8) Who could barely speak English his freshman year at Arizona State, but still managed a 3.6 grade point average?

Jon Rahm, who went almost directly from Spain to macro-economics class in Tempe. He also played a little golf there, coached by Tim Mickelson. As in Phil’s brother and current caddie.

9) Who helped solve his childhood stuttering problem by talking to his dog?

Tiger Woods. James Earl Jones, Julia Roberts and King George VI were other famous people with stammering issues, and it worked out pretty well for them, too.

MORE: The Tiger comeback faces its next test

10) Who once was called Jacob?

Thorbjorn Olesen, who decided to change to his middle name, since it was more unique. “There are no other golfers called Thorbjorn,” he said, “and there may not be for a while yet.”

11) Who averaged 11 rebounds a game to help his high school team in Utah to the state basketball finals?

Tony Finau. They say he’s still a pretty fair dunker, too. And his second cousin is Jabari Parker of the Chicago Bulls.

12) Who is the only golfer in Ryder Cup history to close out a match with a hole-in-one?

Paul Casey, who used a 4-iron on No. 14 to clinch a 2006 foursomes point with David Howell, against Stewart Cink and Zach Johnson. The Ryder Cup’s only walkoff ace.

13) Who, at the age of 13, won his club championship, snapping an older man man’s five-year reign?

Brooks Koepka. The five-time champion he dethroned? His father.

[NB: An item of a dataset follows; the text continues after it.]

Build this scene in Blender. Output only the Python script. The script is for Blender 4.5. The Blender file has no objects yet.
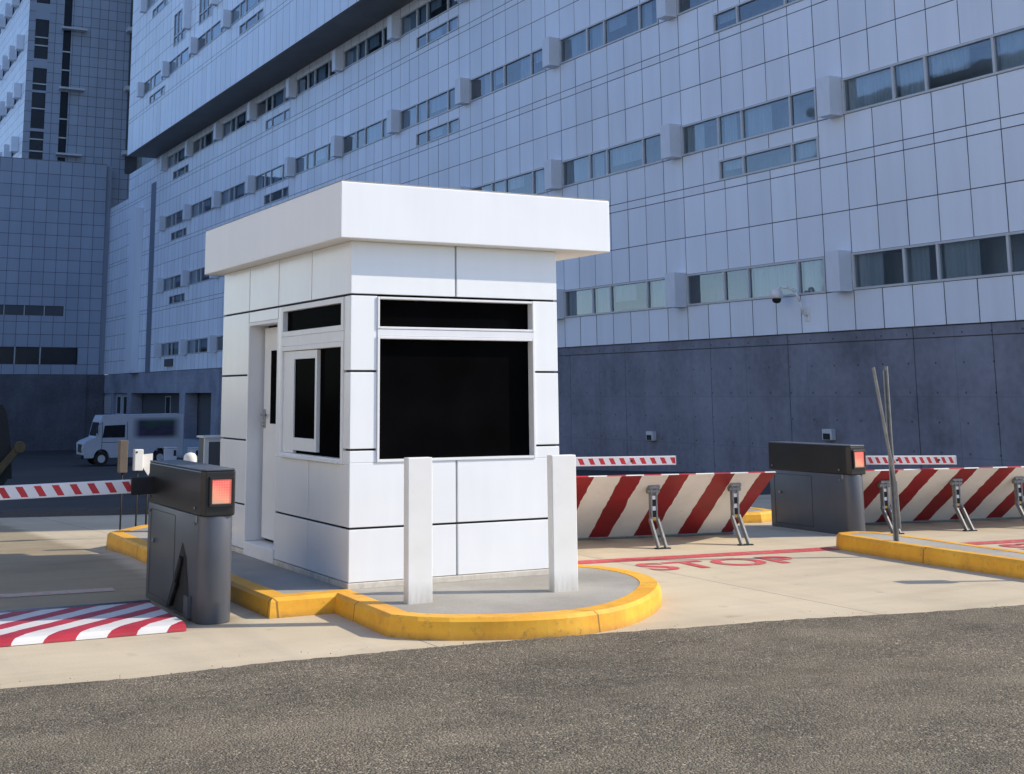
import bpy, bmesh, math, random
from mathutils import Vector, Matrix
random.seed(7)
R = math.radians
scene = bpy.context.scene
COL = scene.collection

# ------------------------------------------------------------------ helpers
class MB:
    """collects faces; build() links them as ONE mesh object"""
    def __init__(s):
        s.v = []; s.f = []; s.mi = []; s.c = []; s.sm = []
    def face(s, pts, mi=0, col=1.0, smooth=False):
        n = len(s.v); s.v += [tuple(p) for p in pts]
        s.f.append(tuple(range(n, n + len(pts)))); s.mi.append(mi); s.c.append(col); s.sm.append(smooth)
    def box(s, a, b, mi=0, col=1.0, M=None):
        (x0, y0, z0), (x1, y1, z1) = a, b
        if x0 > x1: x0, x1 = x1, x0
        if y0 > y1: y0, y1 = y1, y0
        if z0 > z1: z0, z1 = z1, z0
        P = [(x0,y0,z0),(x1,y0,z0),(x1,y1,z0),(x0,y1,z0),(x0,y0,z1),(x1,y0,z1),(x1,y1,z1),(x0,y1,z1)]
        if M is not None: P = [tuple(M @ Vector(p)) for p in P]
        n = len(s.v); s.v += P
        for q in ((0,3,2,1),(4,5,6,7),(0,1,5,4),(1,2,6,5),(2,3,7,6),(3,0,4,7)):
            s.f.append(tuple(n + i for i in q)); s.mi.append(mi); s.c.append(col); s.sm.append(False)
    def prism(s, poly, z0, z1, mi=0, top_mi=None, taper=0.0, M=None, smooth=False):
        """poly: list of (x, y) counter-clockwise, extruded along z"""
        k = len(poly)
        cx = sum(p[0] for p in poly)/k; cy = sum(p[1] for p in poly)/k
        lo = [(p[0], p[1], z0) for p in poly]
        hi = [(p[0] + (cx-p[0])*taper, p[1] + (cy-p[1])*taper, z1) for p in poly]
        P = lo + hi
        if M is not None: P = [tuple(M @ Vector(p)) for p in P]
        n = len(s.v); s.v += P
        s.f.append(tuple(n + i for i in reversed(range(k)))); s.mi.append(mi); s.c.append(1.0); s.sm.append(False)
        s.f.append(tuple(n + k + i for i in range(k))); s.mi.append(mi if top_mi is None else top_mi); s.c.append(1.0); s.sm.append(False)
        for i in range(k):
            j = (i + 1) % k
            s.f.append((n+i, n+j, n+k+j, n+k+i)); s.mi.append(mi); s.c.append(1.0); s.sm.append(smooth)
    def cyl(s, p, q, r0, r1=None, seg=20, mi=0, caps=True):
        if r1 is None: r1 = r0
        p = Vector(p); q = Vector(q); d = (q-p).normalized()
        a = d.orthogonal().normalized(); b = d.cross(a)
        n = len(s.v)
        for c, r in ((p, r0), (q, r1)):
            for i in range(seg):
                t = 2*math.pi*i/seg
                s.v.append(tuple(c + a*math.cos(t)*r + b*math.sin(t)*r))
        for i in range(seg):
            j = (i+1) % seg
            s.f.append((n+i, n+j, n+seg+j, n+seg+i)); s.mi.append(mi); s.c.append(1.0); s.sm.append(True)
        if caps:
            s.f.append(tuple(n+i for i in reversed(range(seg)))); s.mi.append(mi); s.c.append(1.0); s.sm.append(False)
            s.f.append(tuple(n+seg+i for i in range(seg))); s.mi.append(mi); s.c.append(1.0); s.sm.append(False)
    def tube(s, pts, r, seg=10, mi=0):
        for a, b in zip(pts[:-1], pts[1:]): s.cyl(a, b, r, r, seg, mi)
    def lathe(s, prof, c=(0,0,0), seg=24, mi=0):
        n = len(s.v); k = len(prof)
        for r, z in prof:
            for i in range(seg):
                t = 2*math.pi*i/seg
                s.v.append((c[0]+r*math.cos(t), c[1]+r*math.sin(t), c[2]+z))
        for a in range(k-1):
            for i in range(seg):
                j = (i+1) % seg
                s.f.append((n+a*seg+i, n+a*seg+j, n+(a+1)*seg+j, n+(a+1)*seg+i)); s.mi.append(mi); s.c.append(1.0); s.sm.append(True)
    def build(s, name, mats, parent=None, bevel=0.0, seg=2, loc=None, rotz=0.0):
        me = bpy.data.meshes.new(name)
        me.from_pydata(s.v, [], s.f)
        if not isinstance(mats, (list, tuple)): mats = [mats]
        for m in mats: me.materials.append(m)
        at = me.attributes.new('tint', 'FLOAT', 'FACE')
        for i, p in enumerate(me.polygons):
            p.material_index = s.mi[i]; p.use_smooth = s.sm[i]; at.data[i].value = s.c[i]
        me.update()
        o = bpy.data.objects.new(name, me); COL.objects.link(o)
        if parent is not None: o.parent = parent
        if loc is not None: o.location = loc
        o.rotation_euler.z = rotz
        if bevel:
            b = o.modifiers.new('bevel', 'BEVEL'); b.width = bevel; b.segments = seg; b.limit_method = 'ANGLE'; b.angle_limit = R(40)
        return o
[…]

14) Who hit so many practice balls in 2014, he ended up with tendinitis in both wrists, and played only two tournaments all season?

Alex Noren. But maybe that work ethic got him to Le Golf National this weekend.

15) Whose young athletic career was interrupted by multiple broken bones in his foot from a dirt bike accident?

Rickie Fowler. It was about then that golf seemed a pretty good idea as his day job.

16) Who grew up near Royal Birkdale, and used to sneak onto the course with his father to hit a few balls?

Tommy Fleetwood. When he played there in the 2017 British Open, they let him come through the main gate.

17) Who attended Wake Forest on the Arnold Palmer Scholarship?

Webb Simpson. That’d be a little like an aviation student attending flight training on an Orville and Wilbur Wright Grant.

18) Who got his Internet trending numbers smoking when he stripped to his underwear to hit a shot out of the mud in the WGC-CA championship?

Henrik Stenson. “I’ll probably take that to my grave with me,” he once said. You think? But hey, what’s a guy in a yellow shirt and white pants to do?

19) Who helped Michael Jordan win some money in a friendly little golf wager?

Justin Thomas. When attending the Kentucky Derby, Jordan played golf on the Louisville course where Thomas’ father was the pro. There were usually a few dollars at stake, of course. Thomas caddied for him, but one day, Jordan asked him to be his teammate. They won, the superstar and his teenage ringer.

20) Who owns his own soccer club?

Sergio Garcia.  Call up the website of CF Borriol, and there’s a greeting from the team president.

21) Who missed his high school graduation to play in the Bryon Nelson Classic?

Jordan Spieth. He finished tied for 32nd, which was a lot of pomp and circumstance for a 17-year-old amateur.

22) Who once paid the bills as assistant pro, teaching kids for one pound a lesson?

Ian Poulter. This was before he turned into the prince of darkness for the U.S. in Ryder Cups.

23) Who is the only competitor here this week named after a defensive end who played in the Super Bowl?

Bubba Watson, as in Bubba Smith. If his dad didn’t like football, he’d be here as Gerry Watson.

24) Whose golf career started in a garage?

Tyrrell Hatton. Jeff Hatton, realizing his young son’s potential, left the business world and started a golf shop in a garage.  It was there that he first began refining Tyrrell’s swing.

One bonus question. How do you say four pounds in French this week? La Ryder Cup.